La Academia recently came across a beautiful illustration of the relationship of Indo-European and Uralic languages, by Minna Sundberg. It really shows how European languages are related to each other and to languages such as Persian and Punjabi that share common roots. Minna Sundberg wanted to illustrate that Finnish is quite different in origin to other Scandinavian languages, coming from a completely different branch of her language tree.

For speakers of English and related European languages it is interesting to see the links. For example, German and English both come from the Germanic branch, which splits into 3 main branches – High German (including German, Swiss, Yiddish), Anglo-Frisian (English, Scots) and Low Franconian (Dutch Afrikaans and Flemish).

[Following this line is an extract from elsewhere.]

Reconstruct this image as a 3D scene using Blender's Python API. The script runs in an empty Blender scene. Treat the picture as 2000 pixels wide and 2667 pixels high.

The Italic Romance branch (where Spanish, Portuguese and Italian are the main languages) shows the importance of those languages in terms of number of speakers – in fact each language is given an amount of leaves that indicates the number of speakers of the language. Looking at the illustration it is clear that Spanish, Portuguese, Hindi and Bengali are the most widely spoken languages, so these are the languages to get learning!

Gaelic, Welsh, Cornish and Breton have their own Celtic branch of the tree, though the number of speakers is small, it is clear that these languages have a very separate history to some of the larger branches.

Minna’s tree is a great way to see how Indo-European languages developed and spread out across Europe and Asia – highly recommended to language learners!